TO BE DONE ▸ The records below are to be quoted in full; please keep every word exact.

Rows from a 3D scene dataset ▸
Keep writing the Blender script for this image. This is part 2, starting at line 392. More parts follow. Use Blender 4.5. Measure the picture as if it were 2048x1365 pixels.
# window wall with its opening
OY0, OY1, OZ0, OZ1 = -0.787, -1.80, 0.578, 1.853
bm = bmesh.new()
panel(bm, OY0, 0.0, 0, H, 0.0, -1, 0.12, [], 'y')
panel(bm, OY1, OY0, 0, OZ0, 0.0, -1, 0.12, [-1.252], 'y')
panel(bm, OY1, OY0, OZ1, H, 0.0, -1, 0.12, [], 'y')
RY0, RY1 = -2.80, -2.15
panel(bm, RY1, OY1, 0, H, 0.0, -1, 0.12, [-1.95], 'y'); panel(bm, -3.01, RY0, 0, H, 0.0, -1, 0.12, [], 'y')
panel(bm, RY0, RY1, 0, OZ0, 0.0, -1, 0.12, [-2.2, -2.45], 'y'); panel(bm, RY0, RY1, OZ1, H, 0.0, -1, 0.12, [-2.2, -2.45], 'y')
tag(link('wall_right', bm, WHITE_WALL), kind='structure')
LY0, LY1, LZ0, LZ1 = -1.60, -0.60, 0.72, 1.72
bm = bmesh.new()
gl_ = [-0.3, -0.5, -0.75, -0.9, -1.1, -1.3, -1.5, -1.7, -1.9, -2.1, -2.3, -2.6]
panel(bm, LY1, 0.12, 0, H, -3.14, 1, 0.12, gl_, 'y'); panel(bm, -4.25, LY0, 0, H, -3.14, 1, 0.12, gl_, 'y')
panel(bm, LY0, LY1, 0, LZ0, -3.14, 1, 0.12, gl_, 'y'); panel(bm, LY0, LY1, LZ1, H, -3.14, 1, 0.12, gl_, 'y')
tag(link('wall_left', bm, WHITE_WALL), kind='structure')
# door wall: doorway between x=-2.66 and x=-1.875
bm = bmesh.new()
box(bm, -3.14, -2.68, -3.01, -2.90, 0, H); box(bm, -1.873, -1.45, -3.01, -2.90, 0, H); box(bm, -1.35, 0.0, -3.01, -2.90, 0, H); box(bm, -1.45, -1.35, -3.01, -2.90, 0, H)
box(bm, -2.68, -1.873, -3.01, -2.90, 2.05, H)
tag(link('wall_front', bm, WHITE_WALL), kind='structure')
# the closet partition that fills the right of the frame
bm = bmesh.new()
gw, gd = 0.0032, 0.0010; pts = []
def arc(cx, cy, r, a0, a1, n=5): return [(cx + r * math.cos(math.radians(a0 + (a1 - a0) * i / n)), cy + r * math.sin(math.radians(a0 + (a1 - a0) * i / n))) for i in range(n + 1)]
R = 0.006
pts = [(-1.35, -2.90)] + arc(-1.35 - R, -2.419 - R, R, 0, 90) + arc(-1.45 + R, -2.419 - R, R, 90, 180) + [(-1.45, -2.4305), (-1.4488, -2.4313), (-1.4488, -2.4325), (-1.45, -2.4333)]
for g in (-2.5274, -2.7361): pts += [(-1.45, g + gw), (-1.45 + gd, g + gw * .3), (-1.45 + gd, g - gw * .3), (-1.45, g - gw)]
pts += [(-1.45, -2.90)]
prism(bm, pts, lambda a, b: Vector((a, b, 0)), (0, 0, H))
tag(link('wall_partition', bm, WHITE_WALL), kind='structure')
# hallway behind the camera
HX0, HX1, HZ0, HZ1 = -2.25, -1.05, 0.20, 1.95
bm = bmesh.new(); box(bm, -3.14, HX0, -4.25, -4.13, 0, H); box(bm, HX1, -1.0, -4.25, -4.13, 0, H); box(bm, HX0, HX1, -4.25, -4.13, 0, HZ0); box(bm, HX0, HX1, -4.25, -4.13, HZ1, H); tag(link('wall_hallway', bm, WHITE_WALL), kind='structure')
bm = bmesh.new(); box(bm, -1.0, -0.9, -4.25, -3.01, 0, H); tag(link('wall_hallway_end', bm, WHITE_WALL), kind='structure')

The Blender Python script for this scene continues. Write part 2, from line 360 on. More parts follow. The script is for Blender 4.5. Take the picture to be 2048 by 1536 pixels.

EXERCISE SOLUTION ▸
Keep writing the Blender script for this image. This is part 2, starting at line 392. More parts follow. Use Blender 4.5. Measure the picture as if it were 2048x1365 pixels.
# window wall with its opening
OY0, OY1, OZ0, OZ1 = -0.787, -1.80, 0.578, 1.853
bm = bmesh.new()
panel(bm, OY0, 0.0, 0, H, 0.0, -1, 0.12, [], 'y')
panel(bm, OY1, OY0, 0, OZ0, 0.0, -1, 0.12, [-1.252], 'y')
panel(bm, OY1, OY0, OZ1, H, 0.0, -1, 0.12, [], 'y')
RY0, RY1 = -2.80, -2.15
panel(bm, RY1, OY1, 0, H, 0.0, -1, 0.12, [-1.95], 'y'); panel(bm, -3.01, RY0, 0, H, 0.0, -1, 0.12, [], 'y')
panel(bm, RY0, RY1, 0, OZ0, 0.0, -1, 0.12, [-2.2, -2.45], 'y'); panel(bm, RY0, RY1, OZ1, H, 0.0, -1, 0.12, [-2.2, -2.45], 'y')
tag(link('wall_right', bm, WHITE_WALL), kind='structure')
LY0, LY1, LZ0, LZ1 = -1.60, -0.60, 0.72, 1.72
bm = bmesh.new()
gl_ = [-0.3, -0.5, -0.75, -0.9, -1.1, -1.3, -1.5, -1.7, -1.9, -2.1, -2.3, -2.6]
panel(bm, LY1, 0.12, 0, H, -3.14, 1, 0.12, gl_, 'y'); panel(bm, -4.25, LY0, 0, H, -3.14, 1, 0.12, gl_, 'y')
panel(bm, LY0, LY1, 0, LZ0, -3.14, 1, 0.12, gl_, 'y'); panel(bm, LY0, LY1, LZ1, H, -3.14, 1, 0.12, gl_, 'y')
tag(link('wall_left', bm, WHITE_WALL), kind='structure')
# door wall: doorway between x=-2.66 and x=-1.875
bm = bmesh.new()
box(bm, -3.14, -2.68, -3.01, -2.90, 0, H); box(bm, -1.873, -1.45, -3.01, -2.90, 0, H); box(bm, -1.35, 0.0, -3.01, -2.90, 0, H); box(bm, -1.45, -1.35, -3.01, -2.90, 0, H)
box(bm, -2.68, -1.873, -3.01, -2.90, 2.05, H)
tag(link('wall_front', bm, WHITE_WALL), kind='structure')
# the closet partition that fills the right of the frame
bm = bmesh.new()
gw, gd = 0.0032, 0.0010; pts = []
def arc(cx, cy, r, a0, a1, n=5): return [(cx + r * math.cos(math.radians(a0 + (a1 - a0) * i / n)), cy + r * math.sin(math.radians(a0 + (a1 - a0) * i / n))) for i in range(n + 1)]
R = 0.006
pts = [(-1.35, -2.90)] + arc(-1.35 - R, -2.419 - R, R, 0, 90) + arc(-1.45 + R, -2.419 - R, R, 90, 180) + [(-1.45, -2.4305), (-1.4488, -2.4313), (-1.4488, -2.4325), (-1.45, -2.4333)]
for g in (-2.5274, -2.7361): pts += [(-1.45, g + gw), (-1.45 + gd, g + gw * .3), (-1.45 + gd, g - gw * .3), (-1.45, g - gw)]
pts += [(-1.45, -2.90)]
prism(bm, pts, lambda a, b: Vector((a, b, 0)), (0, 0, H))
tag(link('wall_partition', bm, WHITE_WALL), kind='structure')
# hallway behind the camera
HX0, HX1, HZ0, HZ1 = -2.25, -1.05, 0.20, 1.95
bm = bmesh.new(); box(bm, -3.14, HX0, -4.25, -4.13, 0, H); box(bm, HX1, -1.0, -4.25, -4.13, 0, H); box(bm, HX0, HX1, -4.25, -4.13, 0, HZ0); box(bm, HX0, HX1, -4.25, -4.13, HZ1, H); tag(link('wall_hallway', bm, WHITE_WALL), kind='structure')
bm = bmesh.new(); box(bm, -1.0, -0.9, -4.25, -3.01, 0, H); tag(link('wall_hallway_end', bm, WHITE_WALL), kind='structure')

The Blender Python script for this scene continues. Write part 2, from line 360 on. More parts follow. The script is for Blender 4.5. Take the picture to be 2048 by 1536 pixels.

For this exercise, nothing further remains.